» **Exercise goal**: Any pictures in the records below should be skipped; write out everything else exactly.

[Records with scene code]

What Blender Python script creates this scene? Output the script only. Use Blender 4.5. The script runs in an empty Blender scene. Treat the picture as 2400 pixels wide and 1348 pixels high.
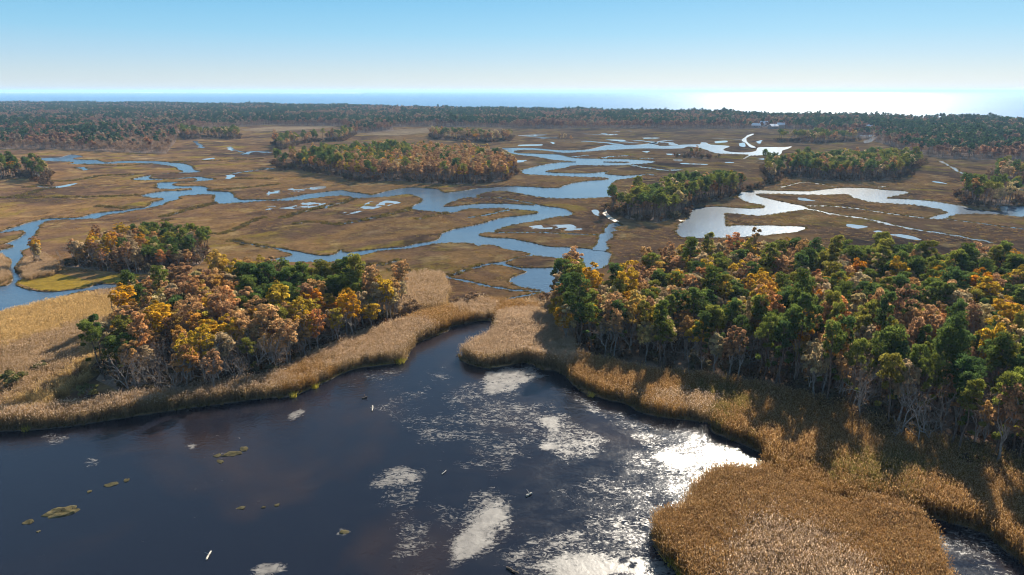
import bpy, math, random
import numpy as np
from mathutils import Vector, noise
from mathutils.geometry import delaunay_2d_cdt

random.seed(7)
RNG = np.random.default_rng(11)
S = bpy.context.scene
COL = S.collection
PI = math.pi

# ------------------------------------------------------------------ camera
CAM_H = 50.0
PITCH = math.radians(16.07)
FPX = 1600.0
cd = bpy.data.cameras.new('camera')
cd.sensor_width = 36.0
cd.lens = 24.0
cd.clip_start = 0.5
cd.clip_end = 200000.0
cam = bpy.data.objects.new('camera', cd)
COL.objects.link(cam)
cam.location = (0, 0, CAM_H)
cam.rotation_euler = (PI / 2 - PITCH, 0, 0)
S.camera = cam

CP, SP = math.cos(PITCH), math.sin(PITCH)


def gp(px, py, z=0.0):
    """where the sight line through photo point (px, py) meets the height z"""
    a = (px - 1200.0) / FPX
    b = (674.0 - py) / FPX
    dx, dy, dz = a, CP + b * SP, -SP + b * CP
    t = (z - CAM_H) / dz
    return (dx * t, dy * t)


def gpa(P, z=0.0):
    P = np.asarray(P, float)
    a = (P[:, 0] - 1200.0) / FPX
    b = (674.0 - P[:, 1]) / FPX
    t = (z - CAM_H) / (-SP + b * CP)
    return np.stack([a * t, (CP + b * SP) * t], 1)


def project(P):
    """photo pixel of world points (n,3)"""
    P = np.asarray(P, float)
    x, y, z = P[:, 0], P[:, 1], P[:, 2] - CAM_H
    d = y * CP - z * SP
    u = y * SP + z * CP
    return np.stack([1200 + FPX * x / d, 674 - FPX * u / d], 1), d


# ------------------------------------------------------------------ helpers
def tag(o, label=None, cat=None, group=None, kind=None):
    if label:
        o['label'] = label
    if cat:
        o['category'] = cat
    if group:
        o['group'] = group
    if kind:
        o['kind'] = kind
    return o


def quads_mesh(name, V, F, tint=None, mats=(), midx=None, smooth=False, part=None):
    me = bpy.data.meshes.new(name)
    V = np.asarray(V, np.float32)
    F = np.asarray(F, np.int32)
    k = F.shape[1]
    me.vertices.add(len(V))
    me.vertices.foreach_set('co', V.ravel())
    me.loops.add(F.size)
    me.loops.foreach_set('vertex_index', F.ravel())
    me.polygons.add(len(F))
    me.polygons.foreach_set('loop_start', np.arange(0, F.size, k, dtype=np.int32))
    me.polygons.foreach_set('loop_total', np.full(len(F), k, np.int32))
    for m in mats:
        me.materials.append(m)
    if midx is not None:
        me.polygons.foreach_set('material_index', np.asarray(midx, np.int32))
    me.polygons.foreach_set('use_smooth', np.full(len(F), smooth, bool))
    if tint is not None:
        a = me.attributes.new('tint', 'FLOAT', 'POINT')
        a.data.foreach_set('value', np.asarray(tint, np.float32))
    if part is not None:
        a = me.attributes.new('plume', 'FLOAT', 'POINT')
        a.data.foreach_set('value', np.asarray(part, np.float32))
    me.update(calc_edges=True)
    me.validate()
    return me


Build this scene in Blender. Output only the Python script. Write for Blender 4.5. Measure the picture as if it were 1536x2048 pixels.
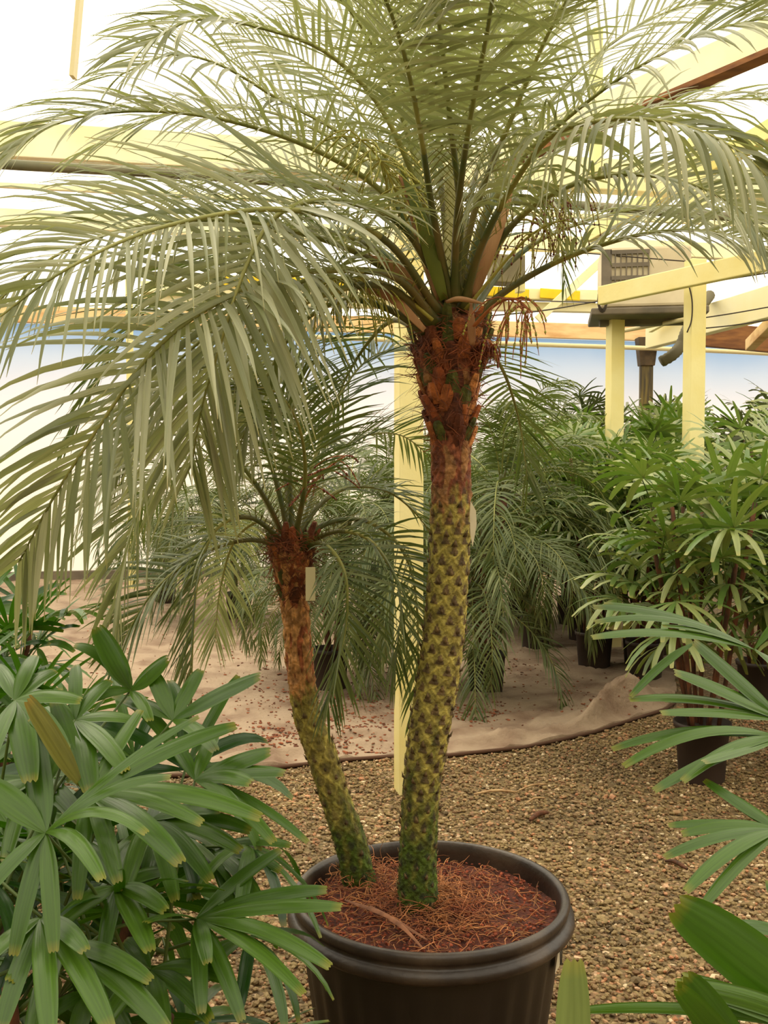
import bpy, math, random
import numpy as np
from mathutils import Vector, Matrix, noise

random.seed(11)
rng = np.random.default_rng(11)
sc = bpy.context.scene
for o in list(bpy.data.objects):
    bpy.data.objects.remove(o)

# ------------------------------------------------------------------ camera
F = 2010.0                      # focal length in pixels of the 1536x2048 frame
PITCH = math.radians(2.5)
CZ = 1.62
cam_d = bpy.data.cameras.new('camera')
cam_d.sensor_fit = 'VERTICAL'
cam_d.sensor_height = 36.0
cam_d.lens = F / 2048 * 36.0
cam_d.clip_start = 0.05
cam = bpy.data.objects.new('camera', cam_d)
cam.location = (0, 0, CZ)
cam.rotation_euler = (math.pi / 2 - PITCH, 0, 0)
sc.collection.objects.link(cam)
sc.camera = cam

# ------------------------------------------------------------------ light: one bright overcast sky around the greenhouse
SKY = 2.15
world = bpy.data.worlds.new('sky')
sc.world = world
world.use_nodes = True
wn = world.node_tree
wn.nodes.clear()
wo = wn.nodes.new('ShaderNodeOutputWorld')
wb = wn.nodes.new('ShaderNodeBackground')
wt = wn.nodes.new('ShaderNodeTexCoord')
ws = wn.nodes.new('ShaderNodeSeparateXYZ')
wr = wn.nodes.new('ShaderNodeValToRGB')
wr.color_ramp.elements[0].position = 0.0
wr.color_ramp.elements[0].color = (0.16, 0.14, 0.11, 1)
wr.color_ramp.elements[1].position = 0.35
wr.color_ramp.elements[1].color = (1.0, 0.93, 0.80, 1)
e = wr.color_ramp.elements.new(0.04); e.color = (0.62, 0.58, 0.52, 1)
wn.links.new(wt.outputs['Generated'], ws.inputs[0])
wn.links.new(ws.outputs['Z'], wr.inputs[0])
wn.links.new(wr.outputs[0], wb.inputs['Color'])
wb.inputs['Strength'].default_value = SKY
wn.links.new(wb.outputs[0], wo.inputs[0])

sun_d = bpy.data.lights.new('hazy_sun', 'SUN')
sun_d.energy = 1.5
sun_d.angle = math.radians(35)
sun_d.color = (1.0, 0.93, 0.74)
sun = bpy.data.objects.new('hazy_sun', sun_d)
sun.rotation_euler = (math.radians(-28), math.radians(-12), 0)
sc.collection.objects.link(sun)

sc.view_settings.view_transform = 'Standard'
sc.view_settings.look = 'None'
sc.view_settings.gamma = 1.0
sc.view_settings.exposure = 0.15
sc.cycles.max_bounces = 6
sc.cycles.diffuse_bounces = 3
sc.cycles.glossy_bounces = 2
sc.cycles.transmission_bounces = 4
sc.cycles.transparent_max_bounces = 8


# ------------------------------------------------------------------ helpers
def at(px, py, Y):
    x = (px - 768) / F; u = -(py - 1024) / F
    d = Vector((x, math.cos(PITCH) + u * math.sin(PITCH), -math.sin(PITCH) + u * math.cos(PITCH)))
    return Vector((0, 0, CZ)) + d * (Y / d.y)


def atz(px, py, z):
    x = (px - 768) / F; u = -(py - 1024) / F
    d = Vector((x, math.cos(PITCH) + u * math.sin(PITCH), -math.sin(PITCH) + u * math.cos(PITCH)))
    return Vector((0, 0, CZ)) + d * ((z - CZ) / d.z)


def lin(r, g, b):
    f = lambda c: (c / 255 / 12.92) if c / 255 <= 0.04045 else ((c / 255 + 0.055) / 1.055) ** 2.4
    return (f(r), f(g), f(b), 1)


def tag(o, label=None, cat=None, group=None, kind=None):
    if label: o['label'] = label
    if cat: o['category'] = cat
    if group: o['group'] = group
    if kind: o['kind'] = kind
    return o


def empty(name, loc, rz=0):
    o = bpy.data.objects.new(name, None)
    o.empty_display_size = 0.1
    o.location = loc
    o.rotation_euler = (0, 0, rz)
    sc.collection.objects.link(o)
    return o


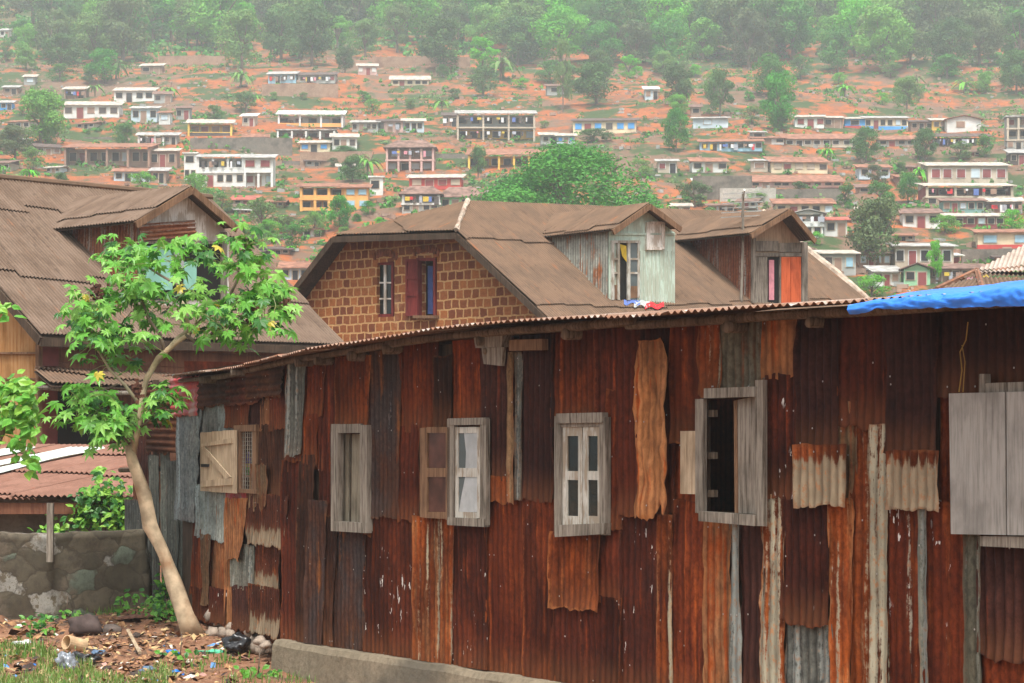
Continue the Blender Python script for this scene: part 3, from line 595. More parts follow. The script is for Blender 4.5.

» **Final answer**:
What Blender Python script creates this scene? Output the script only. Use Blender 4.5. The script runs in an empty Blender scene. Treat the picture as 2400 pixels wide and 1348 pixels high.
import bpy, math, random
import numpy as np
from mathutils import Vector, noise
from mathutils.geometry import delaunay_2d_cdt

random.seed(7)
RNG = np.random.default_rng(11)
S = bpy.context.scene
COL = S.collection
PI = math.pi

# ------------------------------------------------------------------ camera
CAM_H = 50.0
PITCH = math.radians(16.07)
FPX = 1600.0
cd = bpy.data.cameras.new('camera')
cd.sensor_width = 36.0
cd.lens = 24.0
cd.clip_start = 0.5
cd.clip_end = 200000.0
cam = bpy.data.objects.new('camera', cd)
COL.objects.link(cam)
cam.location = (0, 0, CAM_H)
cam.rotation_euler = (PI / 2 - PITCH, 0, 0)
S.camera = cam

CP, SP = math.cos(PITCH), math.sin(PITCH)


def gp(px, py, z=0.0):
    """where the sight line through photo point (px, py) meets the height z"""
    a = (px - 1200.0) / FPX
    b = (674.0 - py) / FPX
    dx, dy, dz = a, CP + b * SP, -SP + b * CP
    t = (z - CAM_H) / dz
    return (dx * t, dy * t)


def gpa(P, z=0.0):
    P = np.asarray(P, float)
    a = (P[:, 0] - 1200.0) / FPX
    b = (674.0 - P[:, 1]) / FPX
    t = (z - CAM_H) / (-SP + b * CP)
    return np.stack([a * t, (CP + b * SP) * t], 1)


def project(P):
    """photo pixel of world points (n,3)"""
    P = np.asarray(P, float)
    x, y, z = P[:, 0], P[:, 1], P[:, 2] - CAM_H
    d = y * CP - z * SP
    u = y * SP + z * CP
    return np.stack([1200 + FPX * x / d, 674 - FPX * u / d], 1), d


# ------------------------------------------------------------------ helpers
def tag(o, label=None, cat=None, group=None, kind=None):
    if label:
        o['label'] = label
    if cat:
        o['category'] = cat
    if group:
        o['group'] = group
    if kind:
        o['kind'] = kind
    return o


def quads_mesh(name, V, F, tint=None, mats=(), midx=None, smooth=False, part=None):
    me = bpy.data.meshes.new(name)
    V = np.asarray(V, np.float32)
    F = np.asarray(F, np.int32)
    k = F.shape[1]
    me.vertices.add(len(V))
    me.vertices.foreach_set('co', V.ravel())
    me.loops.add(F.size)
    me.loops.foreach_set('vertex_index', F.ravel())
    me.polygons.add(len(F))
    me.polygons.foreach_set('loop_start', np.arange(0, F.size, k, dtype=np.int32))
    me.polygons.foreach_set('loop_total', np.full(len(F), k, np.int32))
    for m in mats:
        me.materials.append(m)
    if midx is not None:
        me.polygons.foreach_set('material_index', np.asarray(midx, np.int32))
    me.polygons.foreach_set('use_smooth', np.full(len(F), smooth, bool))
    if tint is not None:
        a = me.attributes.new('tint', 'FLOAT', 'POINT')
        a.data.foreach_set('value', np.asarray(tint, np.float32))
    if part is not None:
        a = me.attributes.new('plume', 'FLOAT', 'POINT')
        a.data.foreach_set('value', np.asarray(part, np.float32))
    me.update(calc_edges=True)
    me.validate()
    return me


Build this scene in Blender. Output only the Python script. Write for Blender 4.5. Measure the picture as if it were 1536x2048 pixels.
import bpy, math, random
import numpy as np
from mathutils import Vector, Matrix, noise

random.seed(11)
rng = np.random.default_rng(11)
sc = bpy.context.scene
for o in list(bpy.data.objects):
    bpy.data.objects.remove(o)

# ------------------------------------------------------------------ camera
F = 2010.0                      # focal length in pixels of the 1536x2048 frame
PITCH = math.radians(2.5)
CZ = 1.62
cam_d = bpy.data.cameras.new('camera')
cam_d.sensor_fit = 'VERTICAL'
cam_d.sensor_height = 36.0
cam_d.lens = F / 2048 * 36.0
cam_d.clip_start = 0.05
cam = bpy.data.objects.new('camera', cam_d)
cam.location = (0, 0, CZ)
cam.rotation_euler = (math.pi / 2 - PITCH, 0, 0)
sc.collection.objects.link(cam)
sc.camera = cam

# ------------------------------------------------------------------ light: one bright overcast sky around the greenhouse
SKY = 2.15
world = bpy.data.worlds.new('sky')
sc.world = world
world.use_nodes = True
wn = world.node_tree
wn.nodes.clear()
wo = wn.nodes.new('ShaderNodeOutputWorld')
wb = wn.nodes.new('ShaderNodeBackground')
wt = wn.nodes.new('ShaderNodeTexCoord')
ws = wn.nodes.new('ShaderNodeSeparateXYZ')
wr = wn.nodes.new('ShaderNodeValToRGB')
wr.color_ramp.elements[0].position = 0.0
wr.color_ramp.elements[0].color = (0.16, 0.14, 0.11, 1)
wr.color_ramp.elements[1].position = 0.35
wr.color_ramp.elements[1].color = (1.0, 0.93, 0.80, 1)
e = wr.color_ramp.elements.new(0.04); e.color = (0.62, 0.58, 0.52, 1)
wn.links.new(wt.outputs['Generated'], ws.inputs[0])
wn.links.new(ws.outputs['Z'], wr.inputs[0])
wn.links.new(wr.outputs[0], wb.inputs['Color'])
wb.inputs['Strength'].default_value = SKY
wn.links.new(wb.outputs[0], wo.inputs[0])

sun_d = bpy.data.lights.new('hazy_sun', 'SUN')
sun_d.energy = 1.5
sun_d.angle = math.radians(35)
sun_d.color = (1.0, 0.93, 0.74)
sun = bpy.data.objects.new('hazy_sun', sun_d)
sun.rotation_euler = (math.radians(-28), math.radians(-12), 0)
sc.collection.objects.link(sun)

sc.view_settings.view_transform = 'Standard'
sc.view_settings.look = 'None'
sc.view_settings.gamma = 1.0
sc.view_settings.exposure = 0.15
sc.cycles.max_bounces = 6
sc.cycles.diffuse_bounces = 3
sc.cycles.glossy_bounces = 2
sc.cycles.transmission_bounces = 4
sc.cycles.transparent_max_bounces = 8


# ------------------------------------------------------------------ helpers
def at(px, py, Y):
    x = (px - 768) / F; u = -(py - 1024) / F
    d = Vector((x, math.cos(PITCH) + u * math.sin(PITCH), -math.sin(PITCH) + u * math.cos(PITCH)))
    return Vector((0, 0, CZ)) + d * (Y / d.y)


def atz(px, py, z):
    x = (px - 768) / F; u = -(py - 1024) / F
    d = Vector((x, math.cos(PITCH) + u * math.sin(PITCH), -math.sin(PITCH) + u * math.cos(PITCH)))
    return Vector((0, 0, CZ)) + d * ((z - CZ) / d.z)


def lin(r, g, b):
    f = lambda c: (c / 255 / 12.92) if c / 255 <= 0.04045 else ((c / 255 + 0.055) / 1.055) ** 2.4
    return (f(r), f(g), f(b), 1)


def tag(o, label=None, cat=None, group=None, kind=None):
    if label: o['label'] = label
    if cat: o['category'] = cat
    if group: o['group'] = group
    if kind: o['kind'] = kind
    return o


def empty(name, loc, rz=0):
    o = bpy.data.objects.new(name, None)
    o.empty_display_size = 0.1
    o.location = loc
    o.rotation_euler = (0, 0, rz)
    sc.collection.objects.link(o)
    return o


Continue the Blender Python script for this scene: part 3, from line 595. More parts follow. The script is for Blender 4.5.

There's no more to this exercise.